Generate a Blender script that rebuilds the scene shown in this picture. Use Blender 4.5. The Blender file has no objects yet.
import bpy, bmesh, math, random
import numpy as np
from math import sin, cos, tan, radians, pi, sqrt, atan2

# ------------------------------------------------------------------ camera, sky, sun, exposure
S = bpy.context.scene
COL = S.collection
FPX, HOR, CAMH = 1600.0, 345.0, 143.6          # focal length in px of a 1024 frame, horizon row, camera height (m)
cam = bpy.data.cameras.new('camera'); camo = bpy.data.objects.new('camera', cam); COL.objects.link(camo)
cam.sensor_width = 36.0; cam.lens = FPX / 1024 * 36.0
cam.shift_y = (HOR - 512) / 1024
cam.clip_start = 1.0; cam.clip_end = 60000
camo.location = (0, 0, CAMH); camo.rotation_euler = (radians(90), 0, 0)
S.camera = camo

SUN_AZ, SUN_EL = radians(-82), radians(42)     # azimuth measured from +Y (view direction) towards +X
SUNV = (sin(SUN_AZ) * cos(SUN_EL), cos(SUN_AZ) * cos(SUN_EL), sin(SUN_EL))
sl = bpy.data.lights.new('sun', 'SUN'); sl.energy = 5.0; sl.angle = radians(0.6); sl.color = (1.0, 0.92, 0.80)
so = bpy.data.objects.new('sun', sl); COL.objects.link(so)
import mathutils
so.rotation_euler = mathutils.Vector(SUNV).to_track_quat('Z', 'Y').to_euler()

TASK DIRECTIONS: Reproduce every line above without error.

FINAL ANSWER:
Generate a Blender script that rebuilds the scene shown in this picture. Use Blender 4.5. The Blender file has no objects yet.
import bpy, bmesh, math, random
import numpy as np
from math import sin, cos, tan, radians, pi, sqrt, atan2

# ------------------------------------------------------------------ camera, sky, sun, exposure
S = bpy.context.scene
COL = S.collection
FPX, HOR, CAMH = 1600.0, 345.0, 143.6          # focal length in px of a 1024 frame, horizon row, camera height (m)
cam = bpy.data.cameras.new('camera'); camo = bpy.data.objects.new('camera', cam); COL.objects.link(camo)
cam.sensor_width = 36.0; cam.lens = FPX / 1024 * 36.0
cam.shift_y = (HOR - 512) / 1024
cam.clip_start = 1.0; cam.clip_end = 60000
camo.location = (0, 0, CAMH); camo.rotation_euler = (radians(90), 0, 0)
S.camera = camo

SUN_AZ, SUN_EL = radians(-82), radians(42)     # azimuth measured from +Y (view direction) towards +X
SUNV = (sin(SUN_AZ) * cos(SUN_EL), cos(SUN_AZ) * cos(SUN_EL), sin(SUN_EL))
sl = bpy.data.lights.new('sun', 'SUN'); sl.energy = 5.0; sl.angle = radians(0.6); sl.color = (1.0, 0.92, 0.80)
so = bpy.data.objects.new('sun', sl); COL.objects.link(so)
import mathutils
so.rotation_euler = mathutils.Vector(SUNV).to_track_quat('Z', 'Y').to_euler()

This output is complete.